**Instruction**
Using the records below, report how many lines hold "this", with no extra text.

**Provided records**
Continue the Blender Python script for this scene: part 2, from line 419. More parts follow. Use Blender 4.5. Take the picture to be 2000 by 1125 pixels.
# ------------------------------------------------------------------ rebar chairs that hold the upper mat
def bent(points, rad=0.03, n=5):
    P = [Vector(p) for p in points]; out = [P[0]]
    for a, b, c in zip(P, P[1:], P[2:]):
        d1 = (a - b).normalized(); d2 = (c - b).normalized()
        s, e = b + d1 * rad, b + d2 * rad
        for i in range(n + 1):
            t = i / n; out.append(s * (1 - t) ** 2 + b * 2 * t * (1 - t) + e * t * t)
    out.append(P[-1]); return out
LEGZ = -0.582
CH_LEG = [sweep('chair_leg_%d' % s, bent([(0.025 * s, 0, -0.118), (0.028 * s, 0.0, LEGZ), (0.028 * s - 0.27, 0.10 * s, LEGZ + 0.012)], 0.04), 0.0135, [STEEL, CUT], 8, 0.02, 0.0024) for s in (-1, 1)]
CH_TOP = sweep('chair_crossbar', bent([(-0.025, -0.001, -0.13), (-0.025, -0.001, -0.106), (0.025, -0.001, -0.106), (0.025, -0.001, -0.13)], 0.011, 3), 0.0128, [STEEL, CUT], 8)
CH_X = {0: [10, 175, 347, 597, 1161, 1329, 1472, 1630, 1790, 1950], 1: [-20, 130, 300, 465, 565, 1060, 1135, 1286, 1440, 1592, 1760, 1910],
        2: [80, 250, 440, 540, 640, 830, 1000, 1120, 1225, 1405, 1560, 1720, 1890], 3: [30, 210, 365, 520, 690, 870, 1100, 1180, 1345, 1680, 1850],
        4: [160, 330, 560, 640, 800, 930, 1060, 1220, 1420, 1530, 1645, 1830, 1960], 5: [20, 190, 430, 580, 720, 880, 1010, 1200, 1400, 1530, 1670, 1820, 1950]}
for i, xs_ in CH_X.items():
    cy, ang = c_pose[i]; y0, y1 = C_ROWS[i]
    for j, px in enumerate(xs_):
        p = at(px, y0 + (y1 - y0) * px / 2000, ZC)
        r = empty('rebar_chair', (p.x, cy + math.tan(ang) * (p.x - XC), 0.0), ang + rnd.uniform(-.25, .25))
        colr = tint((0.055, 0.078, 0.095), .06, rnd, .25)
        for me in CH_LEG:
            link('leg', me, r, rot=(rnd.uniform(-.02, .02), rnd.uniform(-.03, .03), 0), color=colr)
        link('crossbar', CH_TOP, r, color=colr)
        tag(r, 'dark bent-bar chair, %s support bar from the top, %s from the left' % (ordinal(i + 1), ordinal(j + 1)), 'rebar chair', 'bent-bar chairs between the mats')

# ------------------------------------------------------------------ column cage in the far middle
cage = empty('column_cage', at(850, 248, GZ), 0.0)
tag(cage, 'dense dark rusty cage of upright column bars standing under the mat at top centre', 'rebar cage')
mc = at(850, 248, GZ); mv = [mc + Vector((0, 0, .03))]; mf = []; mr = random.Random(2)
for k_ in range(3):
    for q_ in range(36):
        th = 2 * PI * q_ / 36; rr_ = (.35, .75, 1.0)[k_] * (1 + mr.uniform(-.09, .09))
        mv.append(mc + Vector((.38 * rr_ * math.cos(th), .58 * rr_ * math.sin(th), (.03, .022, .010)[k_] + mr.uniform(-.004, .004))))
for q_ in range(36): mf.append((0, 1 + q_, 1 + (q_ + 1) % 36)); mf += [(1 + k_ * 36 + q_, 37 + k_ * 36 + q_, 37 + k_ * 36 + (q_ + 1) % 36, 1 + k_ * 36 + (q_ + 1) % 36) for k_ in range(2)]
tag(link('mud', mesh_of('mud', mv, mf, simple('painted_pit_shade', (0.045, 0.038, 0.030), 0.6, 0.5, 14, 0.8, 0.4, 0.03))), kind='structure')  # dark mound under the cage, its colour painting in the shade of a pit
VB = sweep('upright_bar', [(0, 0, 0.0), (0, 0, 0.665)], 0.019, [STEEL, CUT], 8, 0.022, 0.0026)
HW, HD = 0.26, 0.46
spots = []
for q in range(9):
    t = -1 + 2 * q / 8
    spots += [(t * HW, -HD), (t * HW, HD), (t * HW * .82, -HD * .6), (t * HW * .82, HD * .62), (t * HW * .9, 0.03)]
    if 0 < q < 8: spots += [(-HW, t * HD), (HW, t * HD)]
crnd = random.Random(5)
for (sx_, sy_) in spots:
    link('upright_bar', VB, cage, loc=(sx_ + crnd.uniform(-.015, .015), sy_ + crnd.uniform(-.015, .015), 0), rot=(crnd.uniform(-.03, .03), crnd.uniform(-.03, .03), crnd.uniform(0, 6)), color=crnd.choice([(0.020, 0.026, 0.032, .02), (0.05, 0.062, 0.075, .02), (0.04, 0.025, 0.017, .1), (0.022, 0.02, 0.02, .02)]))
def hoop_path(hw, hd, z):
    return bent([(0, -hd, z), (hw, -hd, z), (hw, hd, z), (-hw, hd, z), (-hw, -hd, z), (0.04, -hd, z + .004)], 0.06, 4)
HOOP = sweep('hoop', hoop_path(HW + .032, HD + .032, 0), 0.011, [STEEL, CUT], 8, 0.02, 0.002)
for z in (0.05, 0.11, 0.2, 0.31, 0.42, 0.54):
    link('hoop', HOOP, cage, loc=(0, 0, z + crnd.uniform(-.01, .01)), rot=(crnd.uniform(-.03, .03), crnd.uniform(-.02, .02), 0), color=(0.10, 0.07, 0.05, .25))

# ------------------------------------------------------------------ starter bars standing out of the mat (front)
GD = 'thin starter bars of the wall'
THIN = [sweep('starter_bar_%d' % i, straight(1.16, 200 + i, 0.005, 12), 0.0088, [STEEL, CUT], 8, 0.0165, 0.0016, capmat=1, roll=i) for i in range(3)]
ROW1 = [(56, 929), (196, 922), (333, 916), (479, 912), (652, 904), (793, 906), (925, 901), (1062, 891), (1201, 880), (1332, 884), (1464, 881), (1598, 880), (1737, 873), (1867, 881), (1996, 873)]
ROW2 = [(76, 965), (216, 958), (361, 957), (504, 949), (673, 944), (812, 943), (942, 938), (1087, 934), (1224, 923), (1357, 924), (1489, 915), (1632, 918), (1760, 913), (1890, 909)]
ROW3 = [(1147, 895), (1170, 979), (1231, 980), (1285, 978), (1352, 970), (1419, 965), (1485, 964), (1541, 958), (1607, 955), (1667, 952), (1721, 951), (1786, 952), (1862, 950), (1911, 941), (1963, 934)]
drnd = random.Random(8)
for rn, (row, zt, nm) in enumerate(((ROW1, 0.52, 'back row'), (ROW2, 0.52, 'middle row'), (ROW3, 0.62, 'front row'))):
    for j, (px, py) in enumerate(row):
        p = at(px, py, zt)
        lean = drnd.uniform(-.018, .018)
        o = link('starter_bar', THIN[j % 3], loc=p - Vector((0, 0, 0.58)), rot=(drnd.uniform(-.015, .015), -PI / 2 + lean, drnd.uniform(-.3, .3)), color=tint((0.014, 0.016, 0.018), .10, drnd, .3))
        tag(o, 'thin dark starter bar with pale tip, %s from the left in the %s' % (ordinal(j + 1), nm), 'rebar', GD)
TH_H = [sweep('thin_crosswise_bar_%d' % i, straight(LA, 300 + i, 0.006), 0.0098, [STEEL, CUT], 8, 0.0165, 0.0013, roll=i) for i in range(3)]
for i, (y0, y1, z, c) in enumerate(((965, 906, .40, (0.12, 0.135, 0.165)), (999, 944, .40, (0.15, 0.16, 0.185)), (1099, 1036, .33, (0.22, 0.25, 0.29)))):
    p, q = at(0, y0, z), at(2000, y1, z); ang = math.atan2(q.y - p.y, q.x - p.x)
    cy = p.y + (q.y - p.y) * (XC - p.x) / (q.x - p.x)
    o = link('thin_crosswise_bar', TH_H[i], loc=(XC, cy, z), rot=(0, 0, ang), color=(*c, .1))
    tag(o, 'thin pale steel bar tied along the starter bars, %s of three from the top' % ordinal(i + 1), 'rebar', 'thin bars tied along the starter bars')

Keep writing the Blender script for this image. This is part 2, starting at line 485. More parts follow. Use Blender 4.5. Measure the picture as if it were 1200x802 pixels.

**Worked answer**
2